Request
From the first line of the data down to and including the line with "return v, fa", copy everything exactly, leaving out pictures.

Supplied material
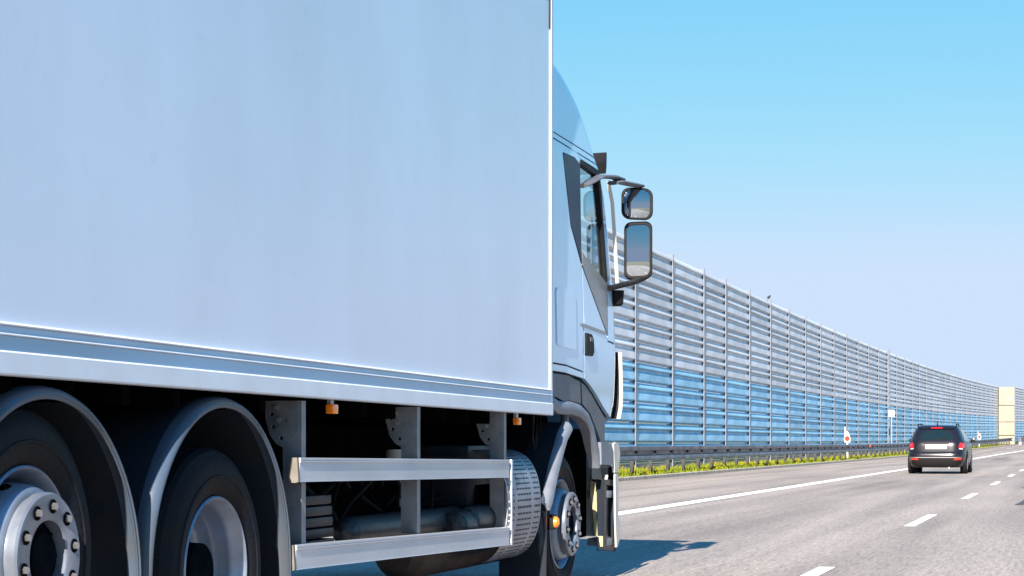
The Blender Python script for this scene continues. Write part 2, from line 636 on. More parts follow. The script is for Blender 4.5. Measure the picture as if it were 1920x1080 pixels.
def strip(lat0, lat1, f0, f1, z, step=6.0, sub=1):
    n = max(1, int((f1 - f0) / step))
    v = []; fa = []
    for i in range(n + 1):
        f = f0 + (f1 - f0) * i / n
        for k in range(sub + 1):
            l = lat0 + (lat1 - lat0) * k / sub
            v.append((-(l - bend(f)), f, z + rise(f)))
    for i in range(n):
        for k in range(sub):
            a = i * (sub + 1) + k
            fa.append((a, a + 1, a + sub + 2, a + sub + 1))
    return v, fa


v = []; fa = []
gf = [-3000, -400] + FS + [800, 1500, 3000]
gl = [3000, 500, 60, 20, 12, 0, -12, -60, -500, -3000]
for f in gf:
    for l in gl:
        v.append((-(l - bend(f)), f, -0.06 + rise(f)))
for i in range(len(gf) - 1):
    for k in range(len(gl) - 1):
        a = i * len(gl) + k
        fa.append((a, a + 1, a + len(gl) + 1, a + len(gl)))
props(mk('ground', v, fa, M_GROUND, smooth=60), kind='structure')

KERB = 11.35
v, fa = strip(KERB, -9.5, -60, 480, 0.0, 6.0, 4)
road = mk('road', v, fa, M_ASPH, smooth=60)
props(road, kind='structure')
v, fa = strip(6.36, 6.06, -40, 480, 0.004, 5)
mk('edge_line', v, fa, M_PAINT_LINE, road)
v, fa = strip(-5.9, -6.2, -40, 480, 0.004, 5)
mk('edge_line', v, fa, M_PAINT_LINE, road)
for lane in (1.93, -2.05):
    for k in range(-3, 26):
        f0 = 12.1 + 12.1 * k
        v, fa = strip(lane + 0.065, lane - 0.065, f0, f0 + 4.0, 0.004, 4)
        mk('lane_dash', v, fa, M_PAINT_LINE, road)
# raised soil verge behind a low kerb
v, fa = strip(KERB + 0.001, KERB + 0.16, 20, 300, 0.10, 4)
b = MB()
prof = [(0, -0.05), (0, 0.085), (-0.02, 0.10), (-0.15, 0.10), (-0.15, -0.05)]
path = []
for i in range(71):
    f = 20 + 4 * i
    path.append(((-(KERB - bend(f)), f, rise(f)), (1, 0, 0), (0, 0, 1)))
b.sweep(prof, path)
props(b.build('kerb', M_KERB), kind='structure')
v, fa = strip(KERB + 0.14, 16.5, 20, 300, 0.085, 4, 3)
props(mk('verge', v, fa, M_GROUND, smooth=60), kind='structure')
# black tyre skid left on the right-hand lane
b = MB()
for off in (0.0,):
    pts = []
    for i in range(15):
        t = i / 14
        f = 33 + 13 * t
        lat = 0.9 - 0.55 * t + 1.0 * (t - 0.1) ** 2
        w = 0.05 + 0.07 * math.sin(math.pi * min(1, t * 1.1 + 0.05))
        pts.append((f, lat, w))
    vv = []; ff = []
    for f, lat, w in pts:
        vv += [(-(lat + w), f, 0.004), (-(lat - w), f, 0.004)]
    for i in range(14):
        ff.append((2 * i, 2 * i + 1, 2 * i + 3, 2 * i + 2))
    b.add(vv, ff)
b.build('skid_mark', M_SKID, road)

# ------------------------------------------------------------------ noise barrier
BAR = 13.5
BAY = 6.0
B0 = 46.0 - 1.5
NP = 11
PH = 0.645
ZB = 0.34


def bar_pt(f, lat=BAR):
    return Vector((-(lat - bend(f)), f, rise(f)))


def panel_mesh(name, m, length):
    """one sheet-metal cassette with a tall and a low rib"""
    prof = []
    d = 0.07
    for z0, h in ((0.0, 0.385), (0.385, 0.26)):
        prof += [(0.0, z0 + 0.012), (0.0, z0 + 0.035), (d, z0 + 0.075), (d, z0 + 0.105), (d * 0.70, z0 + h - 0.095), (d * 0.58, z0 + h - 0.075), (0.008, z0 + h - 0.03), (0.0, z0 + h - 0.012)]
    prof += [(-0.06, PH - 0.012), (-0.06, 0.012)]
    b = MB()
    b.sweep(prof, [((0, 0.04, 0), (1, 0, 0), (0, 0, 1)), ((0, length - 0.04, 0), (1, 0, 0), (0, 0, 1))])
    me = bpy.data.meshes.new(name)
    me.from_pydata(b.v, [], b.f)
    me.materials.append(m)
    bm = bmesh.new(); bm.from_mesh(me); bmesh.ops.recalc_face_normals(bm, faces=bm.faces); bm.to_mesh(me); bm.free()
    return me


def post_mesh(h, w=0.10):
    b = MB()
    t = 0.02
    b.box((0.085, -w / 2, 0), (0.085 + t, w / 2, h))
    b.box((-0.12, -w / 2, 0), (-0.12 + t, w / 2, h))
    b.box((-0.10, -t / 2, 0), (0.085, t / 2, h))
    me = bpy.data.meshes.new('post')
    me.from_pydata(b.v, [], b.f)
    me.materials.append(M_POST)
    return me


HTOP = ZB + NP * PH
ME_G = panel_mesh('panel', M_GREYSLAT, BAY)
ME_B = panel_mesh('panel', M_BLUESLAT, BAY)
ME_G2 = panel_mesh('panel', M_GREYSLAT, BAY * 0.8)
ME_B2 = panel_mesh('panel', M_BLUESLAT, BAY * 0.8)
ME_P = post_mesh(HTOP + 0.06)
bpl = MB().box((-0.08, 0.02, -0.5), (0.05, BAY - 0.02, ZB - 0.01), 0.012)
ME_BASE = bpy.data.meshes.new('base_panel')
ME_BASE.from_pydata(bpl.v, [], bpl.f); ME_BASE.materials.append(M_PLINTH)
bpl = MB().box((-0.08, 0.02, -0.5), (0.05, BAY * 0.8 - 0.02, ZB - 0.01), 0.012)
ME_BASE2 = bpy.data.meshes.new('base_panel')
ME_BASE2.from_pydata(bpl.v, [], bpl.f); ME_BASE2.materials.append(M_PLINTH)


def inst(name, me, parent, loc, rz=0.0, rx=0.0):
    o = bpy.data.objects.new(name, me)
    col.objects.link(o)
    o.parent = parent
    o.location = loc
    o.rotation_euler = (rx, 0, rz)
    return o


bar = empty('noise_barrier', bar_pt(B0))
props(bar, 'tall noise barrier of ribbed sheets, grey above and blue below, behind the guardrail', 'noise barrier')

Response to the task
The Blender Python script for this scene continues. Write part 2, from line 636 on. More parts follow. The script is for Blender 4.5. Measure the picture as if it were 1920x1080 pixels.
def strip(lat0, lat1, f0, f1, z, step=6.0, sub=1):
    n = max(1, int((f1 - f0) / step))
    v = []; fa = []
    for i in range(n + 1):
        f = f0 + (f1 - f0) * i / n
        for k in range(sub + 1):
            l = lat0 + (lat1 - lat0) * k / sub
            v.append((-(l - bend(f)), f, z + rise(f)))
    for i in range(n):
        for k in range(sub):
            a = i * (sub + 1) + k
            fa.append((a, a + 1, a + sub + 2, a + sub + 1))
    return v, fa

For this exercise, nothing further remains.